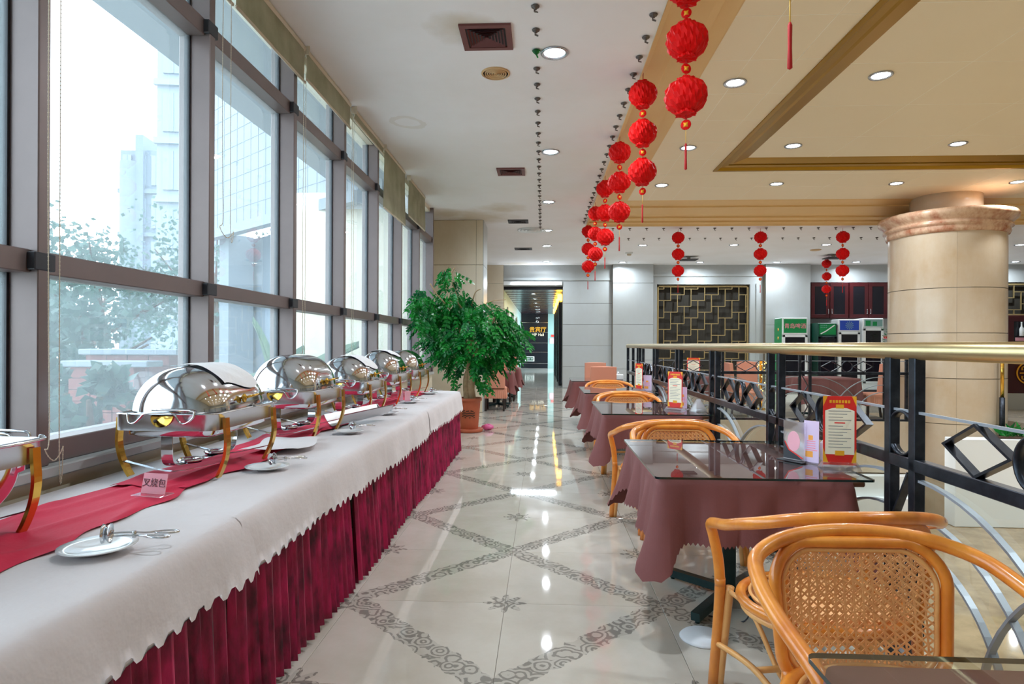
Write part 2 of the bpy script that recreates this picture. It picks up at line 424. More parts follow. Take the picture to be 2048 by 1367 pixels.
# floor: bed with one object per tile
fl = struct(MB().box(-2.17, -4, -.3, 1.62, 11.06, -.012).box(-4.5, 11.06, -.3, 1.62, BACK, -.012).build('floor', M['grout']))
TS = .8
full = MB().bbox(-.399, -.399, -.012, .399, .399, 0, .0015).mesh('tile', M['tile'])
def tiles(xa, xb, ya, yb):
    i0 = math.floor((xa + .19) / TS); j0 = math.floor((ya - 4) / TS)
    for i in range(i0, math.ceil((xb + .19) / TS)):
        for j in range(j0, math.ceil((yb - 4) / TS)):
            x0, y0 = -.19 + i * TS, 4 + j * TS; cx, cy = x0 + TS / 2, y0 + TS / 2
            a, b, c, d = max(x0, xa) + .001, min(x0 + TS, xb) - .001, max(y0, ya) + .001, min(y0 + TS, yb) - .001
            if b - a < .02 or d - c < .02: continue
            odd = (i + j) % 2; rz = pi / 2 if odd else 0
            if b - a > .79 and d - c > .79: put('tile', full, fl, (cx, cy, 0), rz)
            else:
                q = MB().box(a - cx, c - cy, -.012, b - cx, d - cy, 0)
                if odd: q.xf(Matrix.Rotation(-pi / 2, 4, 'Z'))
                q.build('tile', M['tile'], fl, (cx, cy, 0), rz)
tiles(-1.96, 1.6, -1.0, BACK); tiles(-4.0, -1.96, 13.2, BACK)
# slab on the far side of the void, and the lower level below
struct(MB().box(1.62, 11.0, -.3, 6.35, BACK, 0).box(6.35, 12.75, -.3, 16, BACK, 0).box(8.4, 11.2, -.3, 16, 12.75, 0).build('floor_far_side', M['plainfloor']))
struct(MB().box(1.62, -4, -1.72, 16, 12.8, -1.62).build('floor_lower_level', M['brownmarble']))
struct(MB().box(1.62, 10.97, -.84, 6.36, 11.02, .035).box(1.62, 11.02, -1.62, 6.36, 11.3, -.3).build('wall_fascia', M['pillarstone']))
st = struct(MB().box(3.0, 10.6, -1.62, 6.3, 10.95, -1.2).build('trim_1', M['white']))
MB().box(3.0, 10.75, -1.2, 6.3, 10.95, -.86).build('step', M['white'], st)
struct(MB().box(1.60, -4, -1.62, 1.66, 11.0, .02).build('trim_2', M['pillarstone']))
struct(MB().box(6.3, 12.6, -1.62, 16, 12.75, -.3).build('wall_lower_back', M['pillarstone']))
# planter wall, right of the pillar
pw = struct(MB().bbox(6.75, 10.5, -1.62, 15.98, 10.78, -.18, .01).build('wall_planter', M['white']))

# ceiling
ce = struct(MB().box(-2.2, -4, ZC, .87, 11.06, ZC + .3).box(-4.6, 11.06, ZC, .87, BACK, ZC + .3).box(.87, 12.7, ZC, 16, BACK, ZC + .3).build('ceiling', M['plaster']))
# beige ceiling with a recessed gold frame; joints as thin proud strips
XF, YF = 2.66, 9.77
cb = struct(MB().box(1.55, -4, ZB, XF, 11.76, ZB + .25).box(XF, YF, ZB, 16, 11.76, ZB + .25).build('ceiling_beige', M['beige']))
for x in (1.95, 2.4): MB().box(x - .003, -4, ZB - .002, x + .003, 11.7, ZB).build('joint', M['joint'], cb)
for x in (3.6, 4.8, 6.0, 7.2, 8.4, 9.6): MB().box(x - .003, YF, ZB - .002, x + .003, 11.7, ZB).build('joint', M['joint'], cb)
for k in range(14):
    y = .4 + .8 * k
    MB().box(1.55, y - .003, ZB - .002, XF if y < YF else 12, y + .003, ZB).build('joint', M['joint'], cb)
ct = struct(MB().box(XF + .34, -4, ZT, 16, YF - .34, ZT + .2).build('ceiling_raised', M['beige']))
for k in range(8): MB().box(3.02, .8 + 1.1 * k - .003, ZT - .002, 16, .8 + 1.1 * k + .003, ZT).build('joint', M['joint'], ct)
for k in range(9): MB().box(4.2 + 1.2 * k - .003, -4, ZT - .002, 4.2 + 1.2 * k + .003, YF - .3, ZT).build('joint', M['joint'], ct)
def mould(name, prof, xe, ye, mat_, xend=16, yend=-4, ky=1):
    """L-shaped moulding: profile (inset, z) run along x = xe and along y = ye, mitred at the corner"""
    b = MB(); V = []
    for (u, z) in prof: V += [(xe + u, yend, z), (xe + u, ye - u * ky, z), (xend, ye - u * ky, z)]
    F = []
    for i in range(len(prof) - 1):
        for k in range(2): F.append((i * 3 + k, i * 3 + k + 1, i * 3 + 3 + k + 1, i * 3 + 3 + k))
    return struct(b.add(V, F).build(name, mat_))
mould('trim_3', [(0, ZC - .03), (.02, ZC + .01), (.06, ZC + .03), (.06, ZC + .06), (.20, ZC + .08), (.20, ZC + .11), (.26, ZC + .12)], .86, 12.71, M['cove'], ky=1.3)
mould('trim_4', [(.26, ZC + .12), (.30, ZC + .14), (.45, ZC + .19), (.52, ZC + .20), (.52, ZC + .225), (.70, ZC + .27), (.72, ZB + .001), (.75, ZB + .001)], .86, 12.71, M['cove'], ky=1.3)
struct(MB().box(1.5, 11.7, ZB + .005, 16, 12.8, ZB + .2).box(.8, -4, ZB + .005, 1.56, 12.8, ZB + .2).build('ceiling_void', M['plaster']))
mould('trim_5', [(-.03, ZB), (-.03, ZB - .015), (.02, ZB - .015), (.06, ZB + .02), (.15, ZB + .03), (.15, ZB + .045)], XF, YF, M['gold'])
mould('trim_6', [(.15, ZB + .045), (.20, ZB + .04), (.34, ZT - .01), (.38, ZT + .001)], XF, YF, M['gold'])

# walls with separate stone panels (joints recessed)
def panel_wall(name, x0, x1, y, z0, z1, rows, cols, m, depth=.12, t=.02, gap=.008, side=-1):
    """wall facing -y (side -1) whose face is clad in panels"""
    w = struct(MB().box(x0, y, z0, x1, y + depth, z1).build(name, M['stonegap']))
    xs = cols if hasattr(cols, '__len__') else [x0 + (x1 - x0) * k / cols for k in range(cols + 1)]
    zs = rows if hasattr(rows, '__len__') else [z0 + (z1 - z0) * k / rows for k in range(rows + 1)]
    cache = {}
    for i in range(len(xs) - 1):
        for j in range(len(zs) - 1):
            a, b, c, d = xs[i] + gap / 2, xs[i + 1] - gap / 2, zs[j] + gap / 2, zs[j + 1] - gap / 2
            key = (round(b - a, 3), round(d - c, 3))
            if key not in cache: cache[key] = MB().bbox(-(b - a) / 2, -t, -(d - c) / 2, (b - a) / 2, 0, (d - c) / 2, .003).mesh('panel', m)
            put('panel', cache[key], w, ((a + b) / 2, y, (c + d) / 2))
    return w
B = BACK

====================

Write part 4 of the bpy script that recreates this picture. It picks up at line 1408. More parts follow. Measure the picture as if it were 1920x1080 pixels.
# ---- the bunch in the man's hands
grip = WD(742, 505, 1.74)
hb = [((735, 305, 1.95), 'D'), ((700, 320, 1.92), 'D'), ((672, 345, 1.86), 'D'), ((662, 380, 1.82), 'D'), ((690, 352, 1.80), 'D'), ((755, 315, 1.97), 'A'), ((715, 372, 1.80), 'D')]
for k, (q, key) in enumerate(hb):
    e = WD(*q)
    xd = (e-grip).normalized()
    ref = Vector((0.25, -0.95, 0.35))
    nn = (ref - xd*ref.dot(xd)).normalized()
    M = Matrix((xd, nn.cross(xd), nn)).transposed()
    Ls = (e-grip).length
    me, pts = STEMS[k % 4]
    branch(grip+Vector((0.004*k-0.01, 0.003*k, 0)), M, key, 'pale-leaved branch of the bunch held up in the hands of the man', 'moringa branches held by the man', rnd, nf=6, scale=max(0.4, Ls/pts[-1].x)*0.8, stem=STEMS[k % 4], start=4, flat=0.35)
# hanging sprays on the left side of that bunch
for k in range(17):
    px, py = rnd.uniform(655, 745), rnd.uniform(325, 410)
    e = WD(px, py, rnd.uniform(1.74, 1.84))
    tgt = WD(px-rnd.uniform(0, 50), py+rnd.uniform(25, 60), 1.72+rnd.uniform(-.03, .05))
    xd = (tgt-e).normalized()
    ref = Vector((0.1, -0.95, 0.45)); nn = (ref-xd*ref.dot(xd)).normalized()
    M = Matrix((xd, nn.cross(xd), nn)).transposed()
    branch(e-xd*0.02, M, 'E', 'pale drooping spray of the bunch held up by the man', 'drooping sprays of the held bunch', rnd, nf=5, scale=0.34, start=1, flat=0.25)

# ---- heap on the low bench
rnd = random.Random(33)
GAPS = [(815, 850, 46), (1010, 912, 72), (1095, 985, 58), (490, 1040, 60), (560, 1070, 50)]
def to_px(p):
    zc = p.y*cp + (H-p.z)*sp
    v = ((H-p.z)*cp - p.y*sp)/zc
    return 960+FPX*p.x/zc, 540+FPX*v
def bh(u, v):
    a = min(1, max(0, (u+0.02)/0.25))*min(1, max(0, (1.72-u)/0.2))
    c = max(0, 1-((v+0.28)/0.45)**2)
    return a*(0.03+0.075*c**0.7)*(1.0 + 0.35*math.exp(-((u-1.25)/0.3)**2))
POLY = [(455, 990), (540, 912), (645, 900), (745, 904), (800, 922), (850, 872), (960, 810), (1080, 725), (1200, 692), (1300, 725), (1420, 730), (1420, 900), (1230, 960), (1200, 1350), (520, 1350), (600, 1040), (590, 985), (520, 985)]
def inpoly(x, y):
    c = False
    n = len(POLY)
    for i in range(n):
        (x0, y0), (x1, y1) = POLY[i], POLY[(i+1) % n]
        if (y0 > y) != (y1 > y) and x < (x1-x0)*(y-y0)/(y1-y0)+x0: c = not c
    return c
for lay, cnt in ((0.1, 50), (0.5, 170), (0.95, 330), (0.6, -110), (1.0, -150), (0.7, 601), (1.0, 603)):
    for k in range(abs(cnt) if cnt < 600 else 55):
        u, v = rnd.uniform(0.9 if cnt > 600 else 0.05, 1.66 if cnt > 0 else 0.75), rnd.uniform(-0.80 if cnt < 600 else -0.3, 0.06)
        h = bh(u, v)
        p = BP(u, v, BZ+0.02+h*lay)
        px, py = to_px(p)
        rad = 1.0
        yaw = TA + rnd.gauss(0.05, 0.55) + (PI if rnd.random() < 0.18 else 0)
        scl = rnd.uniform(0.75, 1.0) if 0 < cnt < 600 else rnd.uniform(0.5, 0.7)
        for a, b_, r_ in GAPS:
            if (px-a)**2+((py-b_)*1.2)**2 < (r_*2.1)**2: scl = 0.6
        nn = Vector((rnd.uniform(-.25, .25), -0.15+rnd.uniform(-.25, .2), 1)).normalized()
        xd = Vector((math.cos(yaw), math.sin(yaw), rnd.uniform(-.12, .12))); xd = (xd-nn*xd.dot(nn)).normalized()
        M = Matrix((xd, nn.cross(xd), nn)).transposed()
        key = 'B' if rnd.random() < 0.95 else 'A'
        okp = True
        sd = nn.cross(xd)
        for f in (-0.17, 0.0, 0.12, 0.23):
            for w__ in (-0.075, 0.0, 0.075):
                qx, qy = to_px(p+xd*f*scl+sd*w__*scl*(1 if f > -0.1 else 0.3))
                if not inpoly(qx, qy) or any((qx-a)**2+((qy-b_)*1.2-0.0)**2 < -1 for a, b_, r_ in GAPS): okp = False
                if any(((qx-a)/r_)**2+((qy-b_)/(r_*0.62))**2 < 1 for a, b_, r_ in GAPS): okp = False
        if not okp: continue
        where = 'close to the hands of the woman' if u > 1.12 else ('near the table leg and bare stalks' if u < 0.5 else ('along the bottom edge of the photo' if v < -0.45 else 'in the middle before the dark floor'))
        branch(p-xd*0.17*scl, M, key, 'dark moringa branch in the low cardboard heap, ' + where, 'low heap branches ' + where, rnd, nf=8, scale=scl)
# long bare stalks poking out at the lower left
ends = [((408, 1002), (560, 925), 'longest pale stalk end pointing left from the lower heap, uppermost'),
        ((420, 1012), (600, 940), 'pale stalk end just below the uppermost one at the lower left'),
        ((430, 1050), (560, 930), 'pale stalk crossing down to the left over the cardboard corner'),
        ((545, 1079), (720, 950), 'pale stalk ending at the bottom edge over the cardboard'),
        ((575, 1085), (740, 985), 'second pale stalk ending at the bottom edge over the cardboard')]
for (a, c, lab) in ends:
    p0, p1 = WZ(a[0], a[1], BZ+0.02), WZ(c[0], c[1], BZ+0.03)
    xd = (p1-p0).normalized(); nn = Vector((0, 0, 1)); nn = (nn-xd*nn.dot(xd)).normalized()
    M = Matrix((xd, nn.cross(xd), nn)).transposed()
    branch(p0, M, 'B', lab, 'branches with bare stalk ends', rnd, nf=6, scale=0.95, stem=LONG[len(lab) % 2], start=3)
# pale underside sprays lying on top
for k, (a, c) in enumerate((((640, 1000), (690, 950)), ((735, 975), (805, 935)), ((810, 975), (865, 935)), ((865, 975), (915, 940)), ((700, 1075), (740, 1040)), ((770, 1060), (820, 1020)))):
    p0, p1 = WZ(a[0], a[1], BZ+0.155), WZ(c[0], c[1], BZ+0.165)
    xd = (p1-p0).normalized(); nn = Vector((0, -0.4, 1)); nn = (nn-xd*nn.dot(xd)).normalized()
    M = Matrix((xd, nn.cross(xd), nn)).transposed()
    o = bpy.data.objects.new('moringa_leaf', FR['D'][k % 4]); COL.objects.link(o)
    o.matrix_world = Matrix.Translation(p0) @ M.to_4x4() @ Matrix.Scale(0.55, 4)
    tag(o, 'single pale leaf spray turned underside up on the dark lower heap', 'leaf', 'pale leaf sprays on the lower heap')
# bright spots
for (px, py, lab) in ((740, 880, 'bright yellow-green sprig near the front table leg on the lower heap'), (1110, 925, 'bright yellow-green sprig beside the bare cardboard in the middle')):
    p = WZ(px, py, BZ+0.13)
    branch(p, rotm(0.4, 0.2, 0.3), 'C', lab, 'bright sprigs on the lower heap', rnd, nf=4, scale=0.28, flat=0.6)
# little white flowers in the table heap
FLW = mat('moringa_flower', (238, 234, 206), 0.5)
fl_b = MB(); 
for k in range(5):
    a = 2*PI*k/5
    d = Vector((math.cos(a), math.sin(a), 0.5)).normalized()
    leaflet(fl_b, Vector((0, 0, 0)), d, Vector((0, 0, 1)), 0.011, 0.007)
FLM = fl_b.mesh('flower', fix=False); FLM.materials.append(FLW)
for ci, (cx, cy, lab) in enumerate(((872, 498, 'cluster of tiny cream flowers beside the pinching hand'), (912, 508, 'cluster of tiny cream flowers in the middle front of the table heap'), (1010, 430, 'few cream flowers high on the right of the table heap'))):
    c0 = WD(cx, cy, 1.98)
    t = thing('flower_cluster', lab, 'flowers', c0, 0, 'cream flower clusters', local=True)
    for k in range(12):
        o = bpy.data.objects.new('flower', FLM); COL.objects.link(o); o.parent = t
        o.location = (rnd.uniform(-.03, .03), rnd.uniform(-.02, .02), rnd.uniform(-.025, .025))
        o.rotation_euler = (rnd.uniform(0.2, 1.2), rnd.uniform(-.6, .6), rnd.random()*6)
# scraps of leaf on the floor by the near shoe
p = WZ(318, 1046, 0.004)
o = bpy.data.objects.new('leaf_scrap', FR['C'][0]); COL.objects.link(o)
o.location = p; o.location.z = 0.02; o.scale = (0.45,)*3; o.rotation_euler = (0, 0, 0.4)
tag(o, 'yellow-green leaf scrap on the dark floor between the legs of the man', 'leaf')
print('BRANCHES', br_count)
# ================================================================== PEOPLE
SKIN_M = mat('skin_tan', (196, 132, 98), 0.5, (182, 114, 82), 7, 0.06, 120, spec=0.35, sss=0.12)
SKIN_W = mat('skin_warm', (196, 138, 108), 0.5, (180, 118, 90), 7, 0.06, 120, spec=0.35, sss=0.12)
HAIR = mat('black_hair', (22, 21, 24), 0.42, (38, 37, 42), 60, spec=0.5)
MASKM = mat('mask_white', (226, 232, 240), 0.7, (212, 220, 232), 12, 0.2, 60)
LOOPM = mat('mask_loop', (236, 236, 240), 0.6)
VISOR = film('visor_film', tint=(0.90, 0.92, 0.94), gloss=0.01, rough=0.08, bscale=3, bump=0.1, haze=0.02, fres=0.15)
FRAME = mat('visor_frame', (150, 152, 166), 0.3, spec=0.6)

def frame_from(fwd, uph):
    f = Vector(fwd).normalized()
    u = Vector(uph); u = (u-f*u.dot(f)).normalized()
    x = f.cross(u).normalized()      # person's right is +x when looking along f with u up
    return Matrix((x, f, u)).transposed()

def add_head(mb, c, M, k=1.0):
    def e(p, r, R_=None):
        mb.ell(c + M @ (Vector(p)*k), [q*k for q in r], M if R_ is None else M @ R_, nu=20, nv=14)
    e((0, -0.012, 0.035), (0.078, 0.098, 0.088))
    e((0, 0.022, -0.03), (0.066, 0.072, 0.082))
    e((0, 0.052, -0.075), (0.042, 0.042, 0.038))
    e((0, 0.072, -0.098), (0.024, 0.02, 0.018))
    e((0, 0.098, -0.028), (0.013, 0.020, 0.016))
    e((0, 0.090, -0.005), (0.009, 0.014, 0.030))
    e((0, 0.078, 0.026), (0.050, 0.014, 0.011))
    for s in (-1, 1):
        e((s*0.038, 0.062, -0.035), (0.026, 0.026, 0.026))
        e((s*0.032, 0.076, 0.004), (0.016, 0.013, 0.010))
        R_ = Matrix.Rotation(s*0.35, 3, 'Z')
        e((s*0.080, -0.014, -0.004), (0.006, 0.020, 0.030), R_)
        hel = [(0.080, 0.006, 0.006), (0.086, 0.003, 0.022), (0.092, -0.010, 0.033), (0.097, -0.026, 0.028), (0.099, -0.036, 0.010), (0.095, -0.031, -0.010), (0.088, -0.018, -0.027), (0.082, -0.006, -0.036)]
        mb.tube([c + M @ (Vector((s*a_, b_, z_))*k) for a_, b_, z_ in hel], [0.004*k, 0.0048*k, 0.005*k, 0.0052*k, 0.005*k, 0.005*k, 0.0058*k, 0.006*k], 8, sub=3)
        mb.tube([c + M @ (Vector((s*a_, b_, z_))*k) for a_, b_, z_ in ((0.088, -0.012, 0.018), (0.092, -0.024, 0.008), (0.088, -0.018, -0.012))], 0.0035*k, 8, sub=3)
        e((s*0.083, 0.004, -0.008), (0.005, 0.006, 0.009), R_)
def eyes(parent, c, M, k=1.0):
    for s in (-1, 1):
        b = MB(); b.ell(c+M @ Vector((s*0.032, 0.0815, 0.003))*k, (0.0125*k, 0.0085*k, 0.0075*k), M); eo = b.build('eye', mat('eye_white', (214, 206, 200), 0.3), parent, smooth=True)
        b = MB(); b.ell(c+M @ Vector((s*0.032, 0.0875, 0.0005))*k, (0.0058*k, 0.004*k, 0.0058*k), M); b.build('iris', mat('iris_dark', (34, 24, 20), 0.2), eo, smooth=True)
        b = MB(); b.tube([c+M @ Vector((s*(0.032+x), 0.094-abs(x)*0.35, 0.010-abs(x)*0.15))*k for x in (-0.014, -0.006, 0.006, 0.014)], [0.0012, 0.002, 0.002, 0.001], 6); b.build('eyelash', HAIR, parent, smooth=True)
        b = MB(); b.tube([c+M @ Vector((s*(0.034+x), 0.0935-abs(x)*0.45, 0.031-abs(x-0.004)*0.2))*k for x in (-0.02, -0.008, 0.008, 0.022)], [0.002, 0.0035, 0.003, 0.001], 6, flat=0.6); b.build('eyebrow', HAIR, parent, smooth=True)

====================

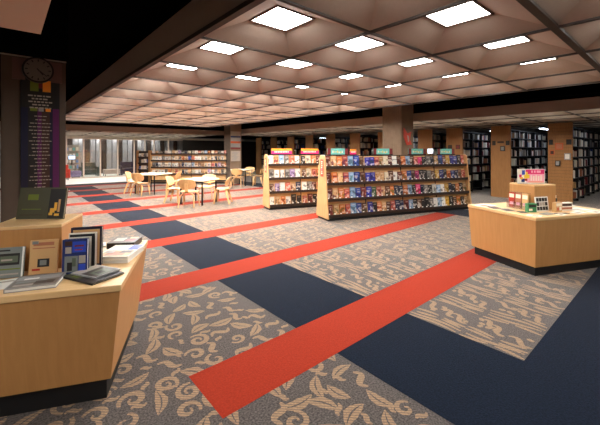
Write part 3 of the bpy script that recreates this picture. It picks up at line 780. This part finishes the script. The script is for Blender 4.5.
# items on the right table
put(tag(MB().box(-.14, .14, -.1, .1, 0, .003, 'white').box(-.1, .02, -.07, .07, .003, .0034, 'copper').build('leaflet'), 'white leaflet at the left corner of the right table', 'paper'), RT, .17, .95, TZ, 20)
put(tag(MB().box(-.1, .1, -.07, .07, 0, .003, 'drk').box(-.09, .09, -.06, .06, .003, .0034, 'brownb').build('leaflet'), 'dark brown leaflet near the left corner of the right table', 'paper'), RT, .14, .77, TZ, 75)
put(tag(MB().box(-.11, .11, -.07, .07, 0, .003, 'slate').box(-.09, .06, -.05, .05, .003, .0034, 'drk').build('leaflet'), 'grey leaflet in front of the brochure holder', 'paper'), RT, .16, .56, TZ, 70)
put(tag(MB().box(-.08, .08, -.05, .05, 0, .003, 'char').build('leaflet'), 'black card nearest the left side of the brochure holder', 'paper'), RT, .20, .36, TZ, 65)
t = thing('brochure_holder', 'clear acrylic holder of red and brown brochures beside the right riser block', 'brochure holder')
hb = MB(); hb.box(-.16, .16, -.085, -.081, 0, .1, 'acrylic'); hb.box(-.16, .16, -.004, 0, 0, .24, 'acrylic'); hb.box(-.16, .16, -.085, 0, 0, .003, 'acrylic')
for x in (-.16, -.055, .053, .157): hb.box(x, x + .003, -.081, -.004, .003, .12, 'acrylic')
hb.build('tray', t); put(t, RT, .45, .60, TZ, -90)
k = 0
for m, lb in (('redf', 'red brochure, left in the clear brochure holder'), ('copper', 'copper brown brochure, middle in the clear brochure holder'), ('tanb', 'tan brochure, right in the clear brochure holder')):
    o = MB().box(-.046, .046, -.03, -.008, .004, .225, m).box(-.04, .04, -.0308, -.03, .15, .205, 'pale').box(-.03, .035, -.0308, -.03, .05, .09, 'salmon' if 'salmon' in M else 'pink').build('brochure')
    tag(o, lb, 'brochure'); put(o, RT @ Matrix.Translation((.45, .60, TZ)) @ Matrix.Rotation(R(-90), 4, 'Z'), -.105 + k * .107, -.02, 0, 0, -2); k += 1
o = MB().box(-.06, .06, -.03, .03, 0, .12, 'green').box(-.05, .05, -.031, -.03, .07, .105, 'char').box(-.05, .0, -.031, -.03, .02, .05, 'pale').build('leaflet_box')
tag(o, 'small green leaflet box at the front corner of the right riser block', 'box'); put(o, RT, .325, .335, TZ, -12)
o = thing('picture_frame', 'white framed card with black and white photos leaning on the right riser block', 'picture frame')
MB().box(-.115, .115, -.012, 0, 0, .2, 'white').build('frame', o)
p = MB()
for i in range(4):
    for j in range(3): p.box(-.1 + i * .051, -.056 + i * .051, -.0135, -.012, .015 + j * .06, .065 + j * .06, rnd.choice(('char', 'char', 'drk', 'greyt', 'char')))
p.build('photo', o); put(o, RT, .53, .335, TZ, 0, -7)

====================

Above are the records; copy every line in them that holds the word "random".

▸ Result for this exercise
rnd = random.Random(33)
        yaw = TA + rnd.gauss(0.05, 0.55) + (PI if rnd.random() < 0.18 else 0)
        key = 'B' if rnd.random() < 0.95 else 'A'
        o.rotation_euler = (rnd.uniform(0.2, 1.2), rnd.uniform(-.6, .6), rnd.random()*6)